Brazil’s PT party went too far for many citizens under Lula and his successor and former Marxist guerrilla fighter Dilma Rousseff who was impeached in 2016. The PT was seen by many center and right-leaning Brazilians to be too close to instituting a dictatorship and as a deeply corrupt money-laundering apparatus leeching off the nation.
Bolsonaro, despite scandals which have arisen with his sons and certain dealings in government, was widely regarded as a fresh start and a push back against the dominant left of Brazil which is often hard-line and informed by militant Marxist ideology, including parties who are friendly to terrorist organizations such as Colombia’s narco-terrorist Fuerzas Armadas Revolucionarias de Colombia (FARC) group.

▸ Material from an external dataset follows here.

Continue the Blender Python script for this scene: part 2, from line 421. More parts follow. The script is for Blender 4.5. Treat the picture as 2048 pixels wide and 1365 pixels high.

Although the state elections won’t have much direct effect on federal proceedings, Bolsonaro will be facing more headaches as his state governments continue to erode to the left and center. In addition, Trump’s apparent loss in the United States, the results of which Bolsonaro questions, puts him in a weaker position. Indeed, Joe Biden has directly threatened to punish Brazil’s government over problems in the Amazon. But to assume these local election results mean Bolsonaro is done in 2022 is far from a sure bet.